Tra i tanti motivi la ricorrente evidenziava un periodo di grave disagio psicologico che l'aveva obbligata ad affidarsi a cure specialistiche. Il difensore lamentava, ulteriormente, l'«eccessiva afflittività della sanzione della radiazione,ritenuta sproporzionata rispetto ai fatti oggetto di contestazione, e avuto altresì riguardo al fatto che nella stessa giurisprudenza di questo Consiglio, la massima sanzione sarebbe stata riservata a condotte di gravità tale da rendere l'incolpato incompatibile con la stessa permanenza nell'albo».

Il Consiglio - evidenziando la resipiscenza della ricorrente che non aveva negato gli addebiti giustificandoli con il periodo di grave disagio psicologico per cui aveva affrontato cure psicoterapiche - ha ritenuto meritevole di accoglimento il motivo afferente al trattamento sanzionatorio. Il C.N.F. ha valorizzato, infatti, gli elementi documentali offerti dalla ricorrente «in particolar modo quelli comprovanti la restituzione delle somme versate e titolo di acconto dagli esponenti [CCC] e [BBB], che dimostrano la sicura resipiscenza dell'avvocato [RICORRENTE] che ha cercato di porre rimedio alla inadempienza del mandato ricevuto.

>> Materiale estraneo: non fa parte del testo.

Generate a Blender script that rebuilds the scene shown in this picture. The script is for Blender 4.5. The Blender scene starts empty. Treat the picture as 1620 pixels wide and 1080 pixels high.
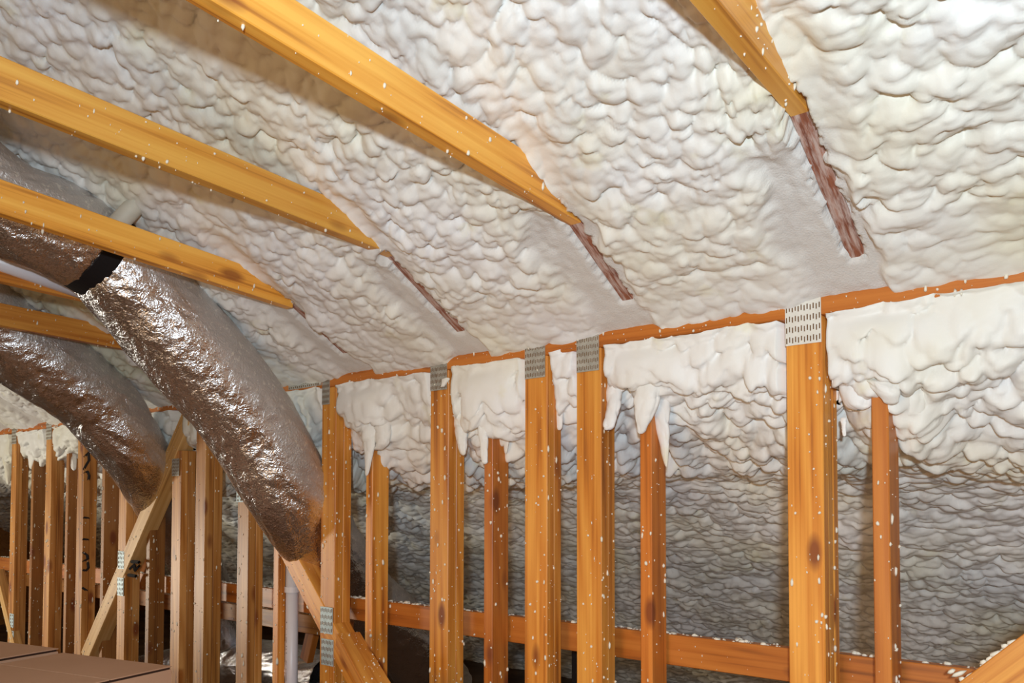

Del resto le condizioni di salute di quest'ultima, altrettanto documentate, rassicurano sulla eccezionalità della vicenda, determinata, per buona parte, dalle condizioni di salute della ricorrente nel periodo interessato». La pena disciplinare della radiazione alla luce dell'incensuratezza dell'incolpata e del corretto comportamento processuale veniva rideterminata nella sospensione dall'esercizio della professione per la durata di mesi sei.